While we believe there may be significant revenue potential under a potential damages award, there can be no assurance that the Delaware Court of Chancery will re-instate its prior remedy or order another remedy for us, that SIGA will not appeal any subsequent decision by the Delaware Court of Chancery, or that SIGA will not be successful in any subsequent appeal. We have not yet recorded any amount due from SIGA in relation to this case.

 

Government Contracting

 

Payments to the Company on cost-plus-fee contracts are provisional. The accuracy and appropriateness of costs charged to U.S. Government contracts are subject to regulation, audit and possible disallowance by the Defense Contract Audit Agency, or DCAA, and other government agencies such as BARDA. Accordingly, costs billed or billable to U.S. Government customers are subject to potential adjustment upon audit by such agencies. In our opinion, adjustments that may result from audits are not expected to have a material effect on our financial position, results of operations, or cash flows.

 

Changes in government policies, priorities or funding levels through agency or program budget reductions by the U.S. Congress or executive agencies could materially adversely affect the Company's financial condition or results of operations. Furthermore, contracts with the U.S. Government may be terminated or suspended by the U.S. Government at any time, with or without cause. Such contract suspensions or terminations could result in unreimbursable expenses or charges or otherwise adversely affect the Company's financial condition and/or results of operations.

 

Registration Rights Agreements

 

We entered into a Registration Rights Agreement with the investors who participated in the July 2009 private placement of convertible notes and related warrants. We subsequently filed two registration statements on Form S-3 with the Securities and Exchange Commission to register the resale of the shares issuable upon conversion of the convertible notes and exercise of the related warrants, which registration statements have been declared effective. We are obligated to maintain the registration statements effective until the date when such shares (and any other securities issued or issuable with respect to or in exchange for such shares) have been sold. The convertible notes were converted or extinguished in 2010, although the related warrants remain outstanding. The warrants will expire on January 28, 2015.

 

We have separate registration rights agreements with investors, under which we have obligations to keep the corresponding registration statements effective until the registrable securities (as defined in each agreement) have been sold, and under which we may have separate obligations to file registration statements in the future on either a demand or "piggy-back" basis or both.

 

Under the terms of the convertible notes, which were converted or extinguished in 2010, if after the 2nd consecutive business day (other than during an allowable blackout period) on which sales of all of the securities required to be included on the registration statement cannot be made pursuant to the registration statement (a "Maintenance Failure"), we will be required to pay to each selling stockholder a one-time payment of 1.0% of the aggregate principal amount of the convertible notes relating to the affected shares on the initial day of a Maintenance Failure.
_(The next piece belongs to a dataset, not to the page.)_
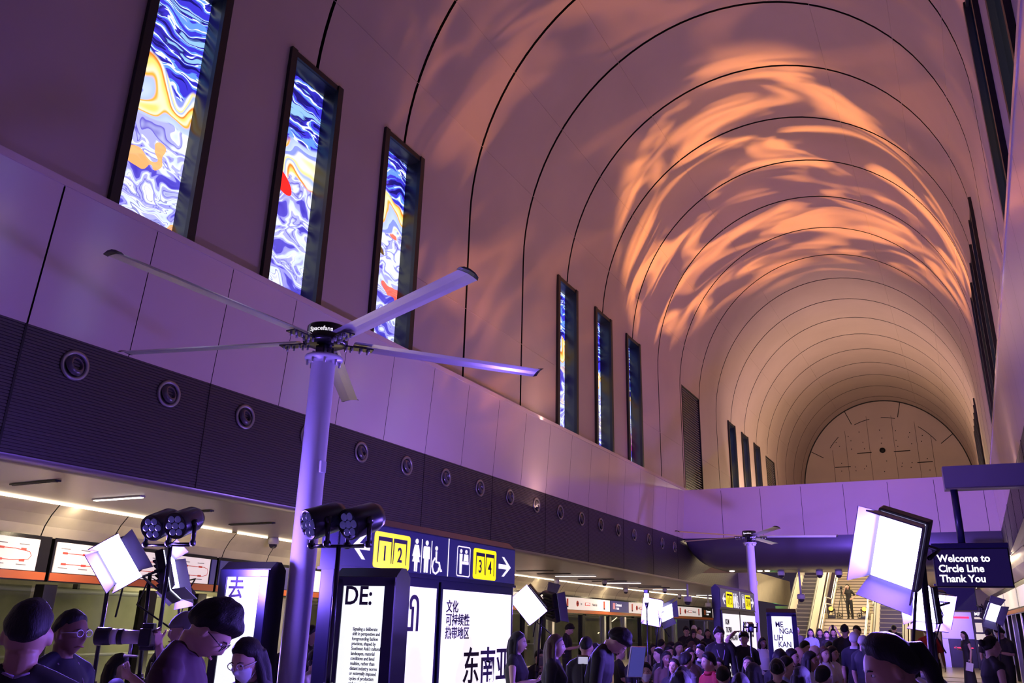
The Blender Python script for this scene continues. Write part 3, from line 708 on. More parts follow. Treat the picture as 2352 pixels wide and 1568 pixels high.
def pylon(y0, label, posters):
    Lg = 3.4; X0 = -5.0; D = 0.18
    root = empty('wayfinding_pylon', (X0, y0, 0), 0, label, 'sign', 'wayfinding pylons')
    def bx(name, c, d, mt, bev=0.0, par=None):
        m = MB(); m.box(c, d, None, bev); return m.build(name, mt, par or root)
    body = bx('body', (-D/2, Lg/2, 1.03), (D-0.02, Lg, 2.06), M_NAVYP, 0.01)
    # header with pitched ends
    m = MB(); P = [(-D, 2.06), (0, 2.06), (0, 2.50), (-D/2, 2.575), (-D, 2.50)]
    m.prism(P, -0.01, Lg+0.01, Matrix(((1, 0, 0, 0), (0, 0, 1, 0), (0, 1, 0, 0), (0, 0, 0, 1)))); head = m.build('header_box', M_NAVYP, root)
    m = MB(); m.box((-D/2, Lg/2, 2.055), (D+0.03, Lg+0.04, 0.025)); m.build('ledge', M_NAVYP, root)
    face = bx('header_face', (0.006, Lg/2, 2.285), (0.012, Lg-0.03, 0.40), M_NAVY)
    T = Matrix.Translation((0.014, 0, 0)) @ FACE_X
    def F(u): return u*Lg
    def ic(poly, nm, mt=None): return flat(poly, nm, mt or M_WHITESIGN, face, T)
    # arrows
    def arrow(ya, yb, sgn, z, w):
        tip, tail = (ya, yb) if sgn < 0 else (yb, ya); h = 0.115
        dirn = -sgn
        hl = abs(yb-ya)*0.72
        pts = [(tip+dirn*hl, z+h), (tip+dirn*0.0, z), (tip+dirn*hl, z-h)]
        a = w*0.9
        poly = [(tip, z), (tip+dirn*(hl*0.8), z+h), (tip+dirn*(hl*0.8+a), z+h), (tip+dirn*(a+0.05), z+w/2), (tail, z+w/2), (tail, z-w/2), (tip+dirn*(a+0.05), z-w/2), (tip+dirn*(hl*0.8+a), z-h), (tip+dirn*(hl*0.8), z-h)]
        ic(poly, 'arrow')
    arrow(F(0.055), F(0.132), -1, 2.27, 0.055)
    arrow(F(0.873), F(0.962), 1, 2.27, 0.055)
    def plate(ya, yb, z0, z1, nums):
        p = ic(rrect(ya, z0, yb, z1, 0.035), 'platform_plate', M_YELLOW)
        T2 = Matrix.Translation((0.019, 0, 0)) @ FACE_X; w = (yb-ya)
        for i, s in enumerate(nums):
            a = ya+w*(0.10+0.42*i); c = a+w*0.38
            m = MB(); m.prism([(a, z0+0.05), (a+0.008, z0+0.05), (a+0.014, z1-0.085), (c-0.014, z1-0.085), (c-0.008, z0+0.05), (c, z0+0.05), (c, z1-0.045), (a, z1-0.045)], 0, 0.003, T2)
            m.build('door_outline', M_INK, p)
            text('lettering', s, 0.20, M_INK, p, Matrix.Translation((0.020, (a+c)/2, z0+0.075)) @ FACE_X, 'CENTER', 0.8)
    plate(F(0.150), F(0.325), 2.095, 2.435, '12')
    plate(F(0.697), F(0.853), 2.095, 2.435, '34')
    # woman, man, wheelchair
    def person_icon(y, skirt):
        ic(circ(y, 2.40, 0.026), 'person_icon')
        if skirt: ic([(y-0.035, 2.365), (y+0.035, 2.365), (y+0.07, 2.25), (y+0.05, 2.245), (y+0.065, 2.195), (y+0.028, 2.195), (y+0.025, 2.10), (y+0.006, 2.10), (y+0.004, 2.19), (y-0.004, 2.19), (y-0.006, 2.10), (y-0.025, 2.10), (y-0.028, 2.195), (y-0.065, 2.195), (y-0.05, 2.245), (y-0.07, 2.25)], 'person_icon')
        else: ic([(y-0.05, 2.365), (y+0.05, 2.365), (y+0.06, 2.345), (y+0.06, 2.24), (y+0.04, 2.24), (y+0.035, 2.10), (y+0.006, 2.10), (y+0.004, 2.23), (y-0.004, 2.23), (y-0.006, 2.10), (y-0.035, 2.10), (y-0.04, 2.24), (y-0.06, 2.24), (y-0.06, 2.345)], 'person_icon')
    person_icon(F(0.360), True); person_icon(F(0.415), False)
    for u in (0.388, 0.442): ic([(F(u)-0.004, 2.095), (F(u)+0.004, 2.095), (F(u)+0.004, 2.43), (F(u)-0.004, 2.43)], 'divider_line')
    y = F(0.472)
    ic(circ(y-0.01, 2.36, 0.024), 'wheelchair_icon'); ic(stroke([(y-0.01, 2.33), (y-0.005, 2.22), (y+0.055, 2.215), (y+0.085, 2.13), (y+0.11, 2.14)], 0.026), 'wheelchair_icon')
    ic(stroke([(y-0.03, 2.26), (y-0.065, 2.22), (y-0.075, 2.17), (y-0.05, 2.115), (y-0.005, 2.10), (y+0.04, 2.125), (y+0.055, 2.165)], 0.02), 'wheelchair_icon')
    ic([(F(0.54)-0.006, 2.085), (F(0.54)+0.006, 2.085), (F(0.54)+0.006, 2.485), (F(0.54)-0.006, 2.485)], 'divider_line')
    # counter symbol in an outlined box
    a, c = F(0.592), F(0.676)
    m = MB(); o_ = rrect(a, 2.10, c, 2.43, 0.03); i_ = rrect(a+0.013, 2.113, c-0.013, 2.417, 0.022); b = m.b
    vo = [b.verts.new(T @ Vector((p[0], p[1], 0.003))) for p in o_]; vi = [b.verts.new(T @ Vector((p[0], p[1], 0.003))) for p in i_]
    for j in range(len(vo)): b.faces.new((vo[j], vo[(j+1) % len(vo)], vi[(j+1) % len(vi)], vi[j]))
    m.build('counter_icon', M_WHITESIGN, face)
    yl = a+0.085
    ic(circ(yl, 2.375, 0.022), 'counter_icon'); ic([(yl-0.03, 2.345), (yl+0.03, 2.345), (yl+0.02, 2.13), (yl-0.02, 2.13)], 'counter_icon')
    ic(circ(yl+0.11, 2.375, 0.022), 'counter_icon'); ic([(yl+0.07, 2.345), (yl+0.15, 2.345), (yl+0.16, 2.27), (yl+0.06, 2.27)], 'counter_icon'); ic([(yl+0.035, 2.265), (yl+0.165, 2.265), (yl+0.165, 2.235), (yl+0.035, 2.235)], 'counter_icon')
    # posters
    for (ya, yb), items in zip(((0.03, 0.485), (0.515, 0.975)), posters):
        fr = bx('poster_frame', (0.004, F((ya+yb)/2), 1.16), (0.02, F(yb-ya)+0.05, 1.72), M_NAVYP)
        bx('lightbox', (0.012, F((ya+yb)/2), 1.16), (0.016, F(yb-ya)-0.03, 1.58), M_POSTER, 0, fr)
        for s, size, du, z, sq, mt in items:
            text('lettering', s, size, mt, fr, Matrix.Translation((0.022, F(ya)+du, z)) @ FACE_X, 'LEFT', sq)
    return root
M_NAVYP = mat('navy_painted_metal', (0.02, 0.016, 0.065), 0.3)
M_POSTER = mat('poster_lightbox', (0.9, 0.9, 0.9), 0.4, emit=(1.0, 0.94, 1.0), es=0.95)
pylon(5.96, 'near navy wayfinding pylon for platforms 1 2 and 3 4, with two big lit posters', [
    [('வி', 0.40, 0.80, 1.53, 0.85, M_INK), ('ைமை', 0.26, 0.80, 0.85, 0.8, M_INK)],
    [('文化\n可持续性\n热带地区', 0.135, 0.08, 1.73, 0.92, M_INK), ('东南亚', 0.40, 0.46, 1.02, 0.92, M_INK)]])
pylon(19.15, 'far small navy wayfinding pylon beside the far fan pole', [
    [('IKLIM\nTROPIKA\nASIA TENGGARA', 0.17, 0.2, 1.72, 0.8, M_INK), ('PH', 0.5, 0.3, 0.5, 0.7, M_INK)],
    [('CRITIS', 0.5, 0.12, 1.45, 0.8, M_INK)]])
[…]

Our total maximum obligation under this provision at December 31, 2013, which is not probable of payment, would be approximately $0.2 million.

 

Following a Maintenance Failure, we will also be required to make to each selling stockholder monthly payments of 1.0% of the aggregate principal amount of the convertible notes relating to the affected shares on every 30th day after the initial day of a Maintenance Failure, in each case prorated for shorter periods and until the failure is cured. Our total maximum obligation under this provision, which is not probable of payment, would be approximately $0.2 million for each month until the failure, if it occurs, is cured.